From pages 73-74 of Lethal Exposure by Lori Wilde: "He'd lost his virginity on the commune. To one of Aunt Bunnie's hippie friends. He'd been sixteen, the woman a good twenty years older. He'd gone into the barn that day a boy and walked out a man."
Does that bother you?
Would it bother you any more or any less if it read: "She'd lost her virginity on the commune. To one of Uncle Barney's hippie friends. She'd been sixteen, the man a good twenty years older. She'd gone into the barn that day a girl and walked out a woman."
4 comments:
In a benign paragraph like that, you're basically looking at the same thing. Doesn't matter if it's a boy or a girl. On the other hand if it had been decribed as a rape, it would have bothered me more if it was the girl. Somehow a girl being forced to have sex by a man seems more of a crime than a boy being forced by a woman. Not that it doesn't happen, but a male almost has to be more of a participant than a girl.
A male does not almost have to be more of a particpant than a girl. True, while male anatomy may become more easily physically aroused, this does not support consent to emotionally engage in sexual activity. Rape is not only a violation of another's body, it is also an emotional violation, in which case, it is gender blind.
Rape is rape--regardless of the gender.
As to the actual text--it bothers me no matter which gender is the victim.
The phrasing is just a bit purple, but in my observation the situation is typical of real life.
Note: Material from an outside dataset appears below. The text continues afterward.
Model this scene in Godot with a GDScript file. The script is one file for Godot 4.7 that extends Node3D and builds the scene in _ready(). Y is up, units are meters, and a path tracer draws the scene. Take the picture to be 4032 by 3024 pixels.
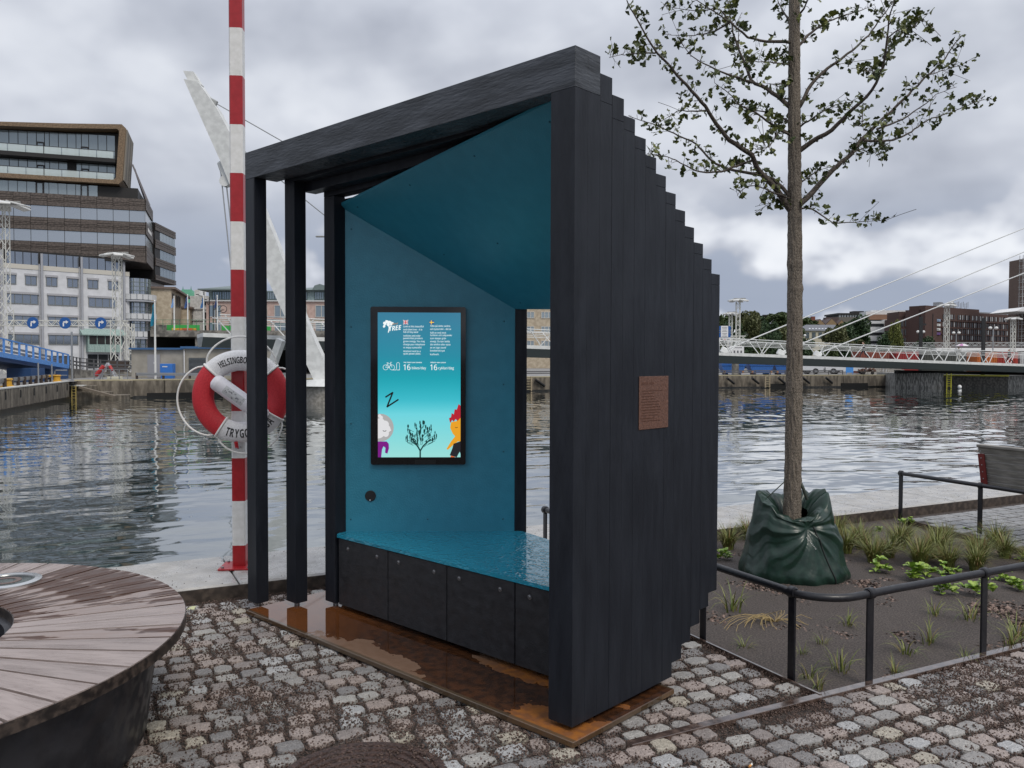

I'm not bothered by either.
Until about twenty or 25 years ago, many states recognized the age of consent to be sixteen: California did when you were sixteen, for example, although the law was later changed to reflect a uniform age of majority of eighteen for everything but drinking alcohol.
(Missouri law in the '70s was weird in that the age of consent for women was sixteen provided she wasn't a virgin, but the first guy at that age was a statutory rapist. I don't know if anyone was ever prosecuted on that basis or not, but that's how the law read.)